» Set task:
Repeat only the lines running from the beginning of the material through the line that contains "m = MB(); m.box(x".

» Recorded information:
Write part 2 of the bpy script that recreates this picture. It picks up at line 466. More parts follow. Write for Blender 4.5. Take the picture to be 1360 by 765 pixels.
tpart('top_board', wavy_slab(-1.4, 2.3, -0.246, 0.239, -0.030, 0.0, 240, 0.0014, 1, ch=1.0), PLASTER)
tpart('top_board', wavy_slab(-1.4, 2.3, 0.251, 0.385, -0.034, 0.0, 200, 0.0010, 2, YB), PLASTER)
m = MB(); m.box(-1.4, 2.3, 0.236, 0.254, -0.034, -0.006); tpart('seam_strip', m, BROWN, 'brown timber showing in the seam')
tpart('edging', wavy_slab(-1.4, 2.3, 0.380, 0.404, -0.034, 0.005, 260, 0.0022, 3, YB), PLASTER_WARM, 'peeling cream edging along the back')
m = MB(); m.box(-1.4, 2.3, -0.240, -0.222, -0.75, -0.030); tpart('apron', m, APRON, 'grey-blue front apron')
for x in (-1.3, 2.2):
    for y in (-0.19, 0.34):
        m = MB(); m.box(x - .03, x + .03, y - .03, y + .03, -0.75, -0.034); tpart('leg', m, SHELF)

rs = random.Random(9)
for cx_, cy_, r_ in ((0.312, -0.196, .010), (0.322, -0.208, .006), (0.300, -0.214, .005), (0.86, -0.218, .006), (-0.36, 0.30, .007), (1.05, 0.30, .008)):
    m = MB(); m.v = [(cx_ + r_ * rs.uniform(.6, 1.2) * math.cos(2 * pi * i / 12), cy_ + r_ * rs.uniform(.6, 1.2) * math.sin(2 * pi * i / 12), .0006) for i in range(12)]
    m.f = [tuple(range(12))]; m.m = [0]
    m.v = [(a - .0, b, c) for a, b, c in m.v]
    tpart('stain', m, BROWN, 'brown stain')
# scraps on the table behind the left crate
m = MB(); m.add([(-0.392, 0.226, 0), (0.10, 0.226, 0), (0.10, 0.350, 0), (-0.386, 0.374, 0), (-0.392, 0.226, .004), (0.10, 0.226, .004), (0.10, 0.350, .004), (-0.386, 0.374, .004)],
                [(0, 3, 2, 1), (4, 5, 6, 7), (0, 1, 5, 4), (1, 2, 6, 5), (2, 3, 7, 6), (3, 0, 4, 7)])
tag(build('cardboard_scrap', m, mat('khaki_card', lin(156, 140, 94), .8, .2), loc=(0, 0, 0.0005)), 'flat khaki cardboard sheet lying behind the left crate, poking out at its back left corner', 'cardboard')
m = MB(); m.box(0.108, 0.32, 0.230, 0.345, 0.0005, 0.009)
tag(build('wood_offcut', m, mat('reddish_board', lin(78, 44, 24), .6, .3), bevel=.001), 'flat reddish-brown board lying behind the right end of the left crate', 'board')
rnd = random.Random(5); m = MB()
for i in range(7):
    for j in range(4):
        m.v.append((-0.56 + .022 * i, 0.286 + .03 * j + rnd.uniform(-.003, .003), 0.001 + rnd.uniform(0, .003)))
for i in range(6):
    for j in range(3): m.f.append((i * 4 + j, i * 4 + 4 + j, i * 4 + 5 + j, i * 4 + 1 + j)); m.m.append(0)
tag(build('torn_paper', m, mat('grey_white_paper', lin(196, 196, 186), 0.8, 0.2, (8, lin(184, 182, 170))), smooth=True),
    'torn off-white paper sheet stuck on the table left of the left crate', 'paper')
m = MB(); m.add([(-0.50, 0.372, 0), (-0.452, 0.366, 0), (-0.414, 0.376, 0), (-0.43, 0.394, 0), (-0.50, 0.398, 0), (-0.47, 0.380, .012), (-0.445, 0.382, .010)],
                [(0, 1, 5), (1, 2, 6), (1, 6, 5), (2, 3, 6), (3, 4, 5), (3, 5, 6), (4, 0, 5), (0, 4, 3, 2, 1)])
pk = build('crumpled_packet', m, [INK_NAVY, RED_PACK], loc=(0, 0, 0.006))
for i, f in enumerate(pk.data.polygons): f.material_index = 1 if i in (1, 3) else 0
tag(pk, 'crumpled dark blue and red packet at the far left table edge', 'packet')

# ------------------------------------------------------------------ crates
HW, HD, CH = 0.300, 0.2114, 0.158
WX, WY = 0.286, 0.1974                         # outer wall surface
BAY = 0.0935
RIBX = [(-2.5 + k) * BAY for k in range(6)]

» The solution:
Write part 2 of the bpy script that recreates this picture. It picks up at line 466. More parts follow. Write for Blender 4.5. Take the picture to be 1360 by 765 pixels.
tpart('top_board', wavy_slab(-1.4, 2.3, -0.246, 0.239, -0.030, 0.0, 240, 0.0014, 1, ch=1.0), PLASTER)
tpart('top_board', wavy_slab(-1.4, 2.3, 0.251, 0.385, -0.034, 0.0, 200, 0.0010, 2, YB), PLASTER)
m = MB(); m.box(-1.4, 2.3, 0.236, 0.254, -0.034, -0.006); tpart('seam_strip', m, BROWN, 'brown timber showing in the seam')
tpart('edging', wavy_slab(-1.4, 2.3, 0.380, 0.404, -0.034, 0.005, 260, 0.0022, 3, YB), PLASTER_WARM, 'peeling cream edging along the back')
m = MB(); m.box(-1.4, 2.3, -0.240, -0.222, -0.75, -0.030); tpart('apron', m, APRON, 'grey-blue front apron')
for x in (-1.3, 2.2):
    for y in (-0.19, 0.34):
        m = MB(); m.box(x - .03, x + .03, y - .03, y + .03, -0.75, -0.034); tpart('leg', m, SHELF)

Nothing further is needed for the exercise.